Take restaurants, for example. Ten years ago, every establishment in Saudi was mandated to maintain sex-segregated spaces. These days, the well-heeled denizens of Jeddah can mix freely in the likes of Nobu and Novikov, or pass the time in Shoreditch-style coffee shops with strange names (walking along the gorgeous corniche, I spot one called ‘Overdose’). Even small local restaurants have scrapped the old rules.
Likewise, the imposing religious dress codes have been massively relaxed for locals and tourists alike. Outside of visiting mosques, visitors are merely advised to keep their knees and shoulders covered. Women choosing to eschew the once-obligatory head covering will encounter few problems – with a sizable number of younger locals making the same choice.
Will tourism trigger more liberalisation in Saudi?

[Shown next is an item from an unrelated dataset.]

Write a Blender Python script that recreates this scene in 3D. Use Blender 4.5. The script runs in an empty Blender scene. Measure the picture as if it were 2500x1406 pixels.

I’m not so sure. For one thing, the Saudi monarchy appears to have taken a page from the book of another conservative Islamic country, the Maldives, and greenlit the construction of a number of special resort islands, where Westerners can frolic in bikinis without offending any local sensibilities.
The first of these, the St Regis Red Sea, which opened in January, with rooms costing upwards of £1,000 per night. Since it is accessible only by boat or sea plane, I decide to take a different option which will let me see more of Saudi society. With that in mind, I book into the majestic Park Hyatt Jeddah on the southern end of the corniche.
As five-star hotels go, it’s as luxurious as anywhere I’ve stayed in the Middle East, albeit slightly more conservative. Unlike comparable hotels in Dubai or Muscat, for example, there is no chance of getting an alcoholic drink. Likewise, the hotel’s fitness facilities are strictly sex-segregated (though the manager assures me that, far from being a sexist decision, the women’s facilities are even better).
After exploring the luxurious grounds of the Park Hyatt, I hail a taxi to Jeddah’s historic district, Al Balad. With its ancient coral-stone buildings and tiny alleyways, the old town is both fascinating to look at and thrilling to explore. Even better, it’s completely free of the irritations I’ve encountered in other Middle Eastern destinations – none of the “good price!” sales patter you get in the Dubai souk, or swarms of dangerous mopeds like in Marrakech.
With the throngs of burqa-clad women and worshippers dashing into mosques, Al Balad certainly feels conservative, but not oppressive – at least for a Western man passing through. But just when I think I’ve got a feel for the place I stumble across something totally unexpected: an open-air comedy show.
Chatting to the organiser, a young Saudi woman representing a local arts charity, I find out that the comedian on stage is actually running a class: teaching a handful of locals the art of writing jokes. Pleasantly surprised, I tell the story to a local back at the hotel. “That’s nothing,” he says. “I was invited to a salsa class there a few weeks ago.”
Jeddah may be a city on the march. But will anyone actually make the seven-hour trip from London to go on vacation here? The luxury hotels seem confident enough: Four Seasons and Raffles are both set to open in Jeddah this year. With the Saudi monarchy spending lavishly on sporting events, including the 2034 men’s football World Cup, they are clearly optimistic that people will come.
As I enjoy my final offering of the Jeddah sunset at the Park Hyatt, I receive an email from Saudia about my upcoming flight. Due to the amount of empty seats, it says, I can enjoy a second seat or even an entire row in return for paying a little bit extra. By the standards of modern airlines, it’s a considerate and entrepreneurial touch. But as an indicator of a healthy tourism industry, it’s not exactly a great sign.